Split vendor name and product name (such as _) into single word(s) and then canonize the word. Building an inverse index using the cpe vendor:product format as value and the canonized word as key. Then cpe guesser creates a ranked set with the most common cpe (vendor:product) per version to give a probability of the CPE appearance.

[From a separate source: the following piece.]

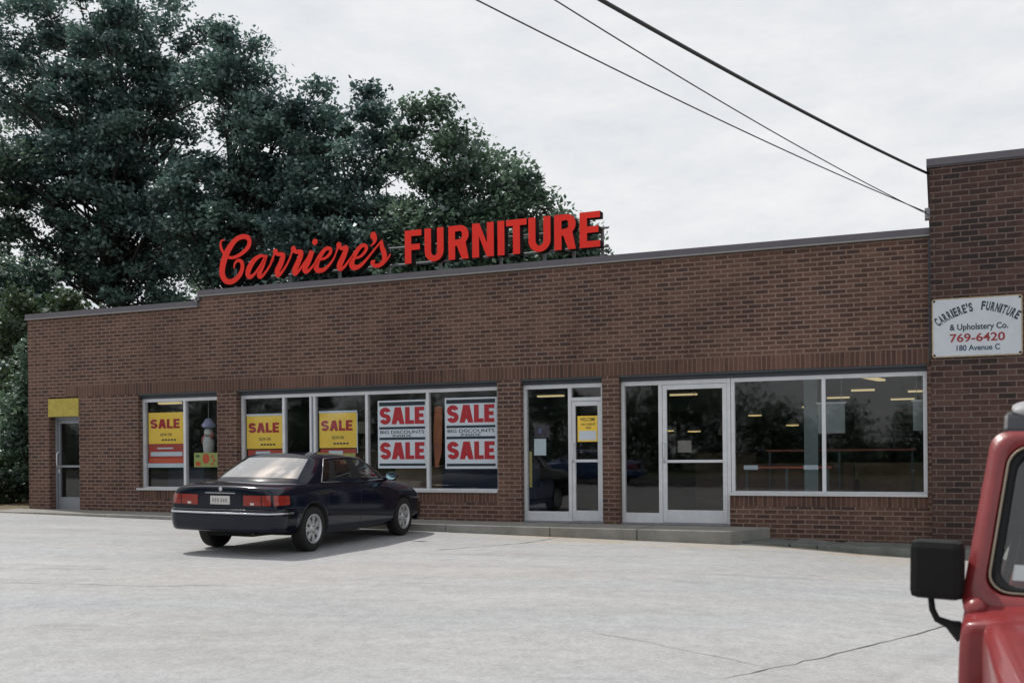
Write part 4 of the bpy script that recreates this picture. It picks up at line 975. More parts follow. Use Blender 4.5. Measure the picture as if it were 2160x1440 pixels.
shrub((-20.6, 16.6, .35), [(0,0,.45,1.2,.8,.5)], 'low shrub by the dark kerb at the left edge', 6, 40, 260, .10)

# the wood across the road, seen only mirrored in the shop glass
cs = []; rs = []; g = random.Random(91)
x = -78
while x < 48.:
    h = (4.8 if x < -9 else 3.1)+(2.2 if x < -9 else .9)*math.sin(x*.31)+1.6*math.sin(x*.83+1)+g.uniform(-.6,.6)
    for k in range(9):
        cs.append((x+g.uniform(-1.4,1.4), -34+g.uniform(-4,4), .3+h*(k+.5)/9)); rs.append(g.uniform(1.0,1.8))
    x += 1.2
V, F_ = leaves(cs, rs, 210, .26, 91, .8)
tag(quick_mesh('roadside_wood', V, F_, M_['leaf_b']), 'dark wood across the road that reads as one mass in the shop glass reflections', 'wood', kind='stuff')
for i, (x, y, src) in enumerate(((-50,-42,0),(-27,-41,1),(-18,-43,3),(26,-42,2))):
    lab = ['leftmost', 'second', 'third', 'rightmost'][i]
    d = dup(T[src], (x, y, .2)); d['group'] = 'trees across the road'
    d['label'] = f'leafy tree across the road, {lab} of the row mirrored in the shop glass'; d.rotation_euler = (0, 0, .7*i+1)
# ------------------------------------------------------------------ cars
M_['navy_paint'] = mat('navy_car_paint', (.0040,.0068,.017), .10, .0, 0, 8, spec=.42)
M_['blue_paint'] = mat('blue_car_paint', (.06,.12,.26), .3, .2, 0, 8, coat=.8)
M_['red_paint'] = mat('faded_red_paint', (.215,.022,.024), .36, 0, .22, 9, .06, 25, coat=.35)
M_['car_glass'] = glass_mat('car_window', (.74,.80,.78), .09, 3.2)
M_['rear_glass'] = glass_mat('car_rear_window', (.30,.36,.42), .30, 1.5, rough=.02)
M_['rubber'] = mat('tyre_rubber', (.012,.012,.012), .85, 0, .2, 20)
M_['plastic'] = mat('black_plastic', (.007,.008,.009), .6, 0, .12, 12, .12, 200, spec=.25)
M_['trim'] = mat('dark_trim', (.008,.008,.009), .6)
M_['rim'] = mat('silver_wheel', (.50,.51,.52), .38, .55, .06, 20)
M_['chrome'] = mat('chrome_trim', (.60,.61,.63), .25, .9)
M_['lens_red'] = mat('red_lens', (.27,.018,.007), .20, 0, .12, 18, coat=.6)
M_['lens_clear'] = mat('clear_lens', (.62,.60,.58), .15, 0, coat=.5)
M_['lens_orange'] = mat('amber_lens', (.55,.16,.02), .2, 0, coat=.5)
M_['seat'] = mat('grey_car_seat', (.06,.058,.055), .9)
M_['plate'] = mat('number_plate', (.58,.57,.55), .45)
M_['plate_ink'] = mat('plate_ink', (.28,.26,.26), .5)
M_['under'] = mat('underbody', (.01,.01,.01), .9)

def subsurf(levels=2):
    def f(o):
        md = o.modifiers.new('s', 'SUBSURF'); md.levels = levels; md.render_levels = levels
    return f
def mesh_from(verts, faces, mats, mi=None):
    me = bpy.data.meshes.new('m'); me.from_pydata([tuple(v) for v in verts], [], faces)
    for k in mats: me.materials.append(k)
    if mi:
        for p, i in zip(me.polygons, mi): p.material_index = i
    bm = bmesh.new(); bm.from_mesh(me); bmesh.ops.remove_doubles(bm, verts=bm.verts, dist=1e-5); bmesh.ops.recalc_face_normals(bm, faces=bm.faces); bm.to_mesh(me); bm.free()
    return me
def link_mesh(name, me, parent, smooth=True):
    me.name = name
    for p in me.polygons: p.use_smooth = smooth
    o = bpy.data.objects.new(name, me); COL.objects.link(o); o.parent = parent
    return o
def split_by_material(me, idx):
    """faces of one material slot as a mesh of their own"""
    vs_ = [v.co.copy() for v in me.vertices]; used = {}; V = []; F_ = []
    for p in me.polygons:
        if p.material_index == idx:
            f = []
            for i in p.vertices:
                if i not in used: used[i] = len(V); V.append(tuple(vs_[i]))
                f.append(used[i])
            F_.append(f)
    out = bpy.data.meshes.new('part'); out.from_pydata(V, [], F_); out.materials.append(me.materials[idx]); out.update()
    return out
def loft(sections, cap0=True, cap1=True):
    """sections: half outlines [(x, y, z)...] from bottom centre to top centre; mirrored to a closed body"""
    V = []; F_ = []; n = len(sections[0])
    full = []
    for s in sections:
        ring = [(x, y, z) for x, y, z in s] + [(x, -y, z) for x, y, z in s[-2:0:-1]]
        full.append(ring)
    m = len(full[0])
    for r in full: V += r
    for i in range(len(full)-1):
        for k in range(m): F_.append((i*m+k, i*m+(k+1) % m, (i+1)*m+(k+1) % m, (i+1)*m+k))
    def cap(i):
        b = i*m; fs = []
        for k in range(n-1):
            a, c = k, k+1; a2 = (m-k) % m; c2 = (m-c) % m
            f = [b+a, b+c, b+c2, b+a2]; f = list(dict.fromkeys(f))
            if len(f) > 2: fs.append(tuple(f))
        return fs
    if cap0: F_ += cap(0)
    if cap1: F_ += cap(len(full)-1)
    return V, F_
def project_patch(bvh, ys, zs, y_of, push, thickness=.012, x0=-4, dx=1.0):
    """grid of points cast on the body from behind (dx=1) or the front (dx=-1)"""
    pass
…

You can also build the ranking directly from the CVE v5 NDJSON dump. The importer scans the full record recursively so it can pick up CPE values from both affected-product metadata and vulnerable configuration blocks, then increments the rank:cpe and rank:vendor_product sorted sets using the normalized cpe:2.3:<part>:<vendor>:<product> tuple. It also records vendor words whose w:<word> set does not already exist into set:missing_vendors_from_cvelistv5 and product words into set:missing_products_from_cvelistv5, and --index-words lets the CVE v5 importer populate w:<word> and s:<word> just like the NVD importer.

Valkey structure

  • w:<word> set
  • s:<word> sorted set with a score depending of the number of appearance
  • rank:cpe sorted set of common vendor:product tuples
  • rank:vendor_product alias sorted set of the same tuple ranking, populated by both importers
  • set:missing_vendors_from_cvelistv5 set of vendor words seen in CVE v5 CPEs that were not already present as w:<word> keys before the record was processed
  • set:missing_products_from_cvelistv5 set of product words seen in CVE v5 CPEs that were not already present as w:<word> keys before the record was processed

License

Software is open source and released under a 2-Clause BSD License

  Copyright (C) 2021-2026 Alexandre Dulaunoy
  Copyright (C) 2021-2026 Esa Jokinen
  Copyright (C) 2026 CIRCL - Computer Incident Response Center Luxembourg

We welcome contributions! All contributors collectively own the CPE Guesser project. By contributing, contributors also acknowledge the Developer Certificate of Origin when submitting pull requests or using other methods of contribution.